The only two characters that seemed remotely made of flesh and bone were Roger Sterling and Joan Holloway Harris. But the writers committed an act of murder on Roger Sterling in the fourth season that was so awful that it should go down in the annals of character butchery. Roger is certainly a cad, he’s worse than that. He’s also a drunk. But he also seemed fearless. So when the writers had him hide out in a hotel after the Lucky Strike account dropped him you actually didn’t feel bad for Roger Sterling, you felt bad for the actor, the great John Slattery, who had to have known he was being knifed in the front.

Just as Roger is going through his paroxysms of self-doubt, Don Draper (Jon Hamm) all of sudden decides to sop drinking and become a philosopher. He’s writing down his thoughts in a notebook! Like an artist in a cold garret, punishing himself for his dream.

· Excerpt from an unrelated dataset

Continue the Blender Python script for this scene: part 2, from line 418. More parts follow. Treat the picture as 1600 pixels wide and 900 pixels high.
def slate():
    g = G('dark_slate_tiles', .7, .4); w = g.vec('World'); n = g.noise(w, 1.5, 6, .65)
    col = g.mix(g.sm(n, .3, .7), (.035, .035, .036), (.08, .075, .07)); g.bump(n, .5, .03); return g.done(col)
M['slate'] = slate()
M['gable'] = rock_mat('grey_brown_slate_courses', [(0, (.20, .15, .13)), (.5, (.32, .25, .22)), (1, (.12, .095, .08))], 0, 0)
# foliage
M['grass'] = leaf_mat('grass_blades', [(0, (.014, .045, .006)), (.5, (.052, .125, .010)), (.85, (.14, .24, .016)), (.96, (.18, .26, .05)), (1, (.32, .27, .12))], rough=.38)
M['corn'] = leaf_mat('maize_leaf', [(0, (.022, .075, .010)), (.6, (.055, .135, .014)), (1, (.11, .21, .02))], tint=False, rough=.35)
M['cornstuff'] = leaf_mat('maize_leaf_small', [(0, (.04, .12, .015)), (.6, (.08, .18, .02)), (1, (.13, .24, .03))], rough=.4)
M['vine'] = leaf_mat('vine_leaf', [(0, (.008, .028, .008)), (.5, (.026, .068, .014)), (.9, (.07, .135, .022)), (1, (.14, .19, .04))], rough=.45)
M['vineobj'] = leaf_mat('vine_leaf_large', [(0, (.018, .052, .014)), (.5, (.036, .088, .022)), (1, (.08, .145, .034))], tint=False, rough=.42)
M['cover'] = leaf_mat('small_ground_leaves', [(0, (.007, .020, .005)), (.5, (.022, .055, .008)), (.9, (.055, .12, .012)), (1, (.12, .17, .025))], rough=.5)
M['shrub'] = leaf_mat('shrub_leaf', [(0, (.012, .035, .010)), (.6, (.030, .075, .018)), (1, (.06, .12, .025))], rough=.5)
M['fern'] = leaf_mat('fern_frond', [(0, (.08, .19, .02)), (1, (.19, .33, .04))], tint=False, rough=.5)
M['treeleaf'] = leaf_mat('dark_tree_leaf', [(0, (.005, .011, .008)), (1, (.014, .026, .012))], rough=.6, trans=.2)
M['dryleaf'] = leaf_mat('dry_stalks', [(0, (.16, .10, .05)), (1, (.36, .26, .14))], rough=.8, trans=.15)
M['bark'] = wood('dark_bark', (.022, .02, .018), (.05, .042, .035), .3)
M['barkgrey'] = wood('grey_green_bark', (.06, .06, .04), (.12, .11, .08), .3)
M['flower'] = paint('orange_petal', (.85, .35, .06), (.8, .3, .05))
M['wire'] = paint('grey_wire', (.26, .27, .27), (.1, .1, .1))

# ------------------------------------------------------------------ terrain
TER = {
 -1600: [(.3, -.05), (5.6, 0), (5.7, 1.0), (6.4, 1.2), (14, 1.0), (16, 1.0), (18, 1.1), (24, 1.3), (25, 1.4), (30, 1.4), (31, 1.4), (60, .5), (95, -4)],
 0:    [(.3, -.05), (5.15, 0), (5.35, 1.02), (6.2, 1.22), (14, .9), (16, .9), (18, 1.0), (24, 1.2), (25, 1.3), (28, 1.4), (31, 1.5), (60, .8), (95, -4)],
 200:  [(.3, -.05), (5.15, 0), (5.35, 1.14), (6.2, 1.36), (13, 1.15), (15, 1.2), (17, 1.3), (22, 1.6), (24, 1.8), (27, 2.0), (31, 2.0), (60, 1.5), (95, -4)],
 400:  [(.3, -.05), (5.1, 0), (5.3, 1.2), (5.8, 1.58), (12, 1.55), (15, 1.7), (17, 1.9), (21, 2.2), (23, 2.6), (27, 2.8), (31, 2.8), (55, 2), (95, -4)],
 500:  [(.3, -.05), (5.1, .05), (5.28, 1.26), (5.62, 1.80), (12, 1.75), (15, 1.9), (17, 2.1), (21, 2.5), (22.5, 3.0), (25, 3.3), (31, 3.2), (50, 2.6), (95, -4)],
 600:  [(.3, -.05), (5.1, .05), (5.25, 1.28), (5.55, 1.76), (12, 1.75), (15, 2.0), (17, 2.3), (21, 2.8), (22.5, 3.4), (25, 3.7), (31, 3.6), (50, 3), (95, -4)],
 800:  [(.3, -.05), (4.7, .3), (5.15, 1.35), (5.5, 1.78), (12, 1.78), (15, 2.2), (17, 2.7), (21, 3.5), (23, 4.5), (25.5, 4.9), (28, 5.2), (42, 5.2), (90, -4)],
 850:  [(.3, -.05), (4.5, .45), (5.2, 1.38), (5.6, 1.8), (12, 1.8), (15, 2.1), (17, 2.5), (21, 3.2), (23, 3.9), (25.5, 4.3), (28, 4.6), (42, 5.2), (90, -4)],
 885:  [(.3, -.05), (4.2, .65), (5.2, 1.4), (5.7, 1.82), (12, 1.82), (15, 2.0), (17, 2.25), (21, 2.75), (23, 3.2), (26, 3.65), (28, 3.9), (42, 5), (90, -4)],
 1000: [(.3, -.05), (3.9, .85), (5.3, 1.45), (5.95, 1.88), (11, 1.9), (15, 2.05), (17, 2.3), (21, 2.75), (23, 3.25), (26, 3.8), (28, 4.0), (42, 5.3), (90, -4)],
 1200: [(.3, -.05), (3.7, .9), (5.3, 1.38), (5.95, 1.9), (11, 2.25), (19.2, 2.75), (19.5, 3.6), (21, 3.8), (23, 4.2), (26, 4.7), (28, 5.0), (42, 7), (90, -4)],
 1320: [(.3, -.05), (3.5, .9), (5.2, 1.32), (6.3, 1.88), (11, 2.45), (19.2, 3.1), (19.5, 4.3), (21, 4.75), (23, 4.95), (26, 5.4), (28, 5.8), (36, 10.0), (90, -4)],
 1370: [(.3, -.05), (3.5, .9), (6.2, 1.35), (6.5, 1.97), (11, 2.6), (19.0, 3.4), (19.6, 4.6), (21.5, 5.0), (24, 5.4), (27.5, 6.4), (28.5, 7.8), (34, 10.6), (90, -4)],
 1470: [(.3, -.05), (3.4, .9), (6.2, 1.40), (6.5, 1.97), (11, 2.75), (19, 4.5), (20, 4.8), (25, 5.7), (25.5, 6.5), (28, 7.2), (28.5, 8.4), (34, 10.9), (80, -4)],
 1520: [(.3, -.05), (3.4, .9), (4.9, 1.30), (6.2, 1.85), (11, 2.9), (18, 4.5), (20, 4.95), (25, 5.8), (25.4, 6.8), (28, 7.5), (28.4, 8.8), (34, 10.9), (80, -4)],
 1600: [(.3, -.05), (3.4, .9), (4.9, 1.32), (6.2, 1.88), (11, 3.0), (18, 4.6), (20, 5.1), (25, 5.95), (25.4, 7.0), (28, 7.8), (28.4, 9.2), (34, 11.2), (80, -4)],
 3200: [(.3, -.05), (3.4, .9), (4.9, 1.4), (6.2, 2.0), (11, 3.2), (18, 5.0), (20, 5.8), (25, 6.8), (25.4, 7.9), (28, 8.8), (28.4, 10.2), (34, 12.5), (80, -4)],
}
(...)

Nothing about Don Draper seems terribly deep, and I’m afraid that this isn’t helped by the fact that Hamm is an actor of modest talent. I’m being kind. He has about two expressions, one of which is pulling his bottom lip inward as though he’s about to cry. Don Draper musing is not something I want to spend a lot of time listening to.
Thank God for Christina Hendricks, and I don’t mean that in a cheap way. She’s managed to hold on to her dignity, even after marrying that idiot. In the episode where the management team of Sterling Cooper decides to break off on its own, Joan hadn’t been around for a while. When the larcenists realize they don’t know where anything in the office is located, Roger calls Joan.

A few moments later, Joan comes swinging into the office. I actually cheered. But by then I knew the love affair was almost over.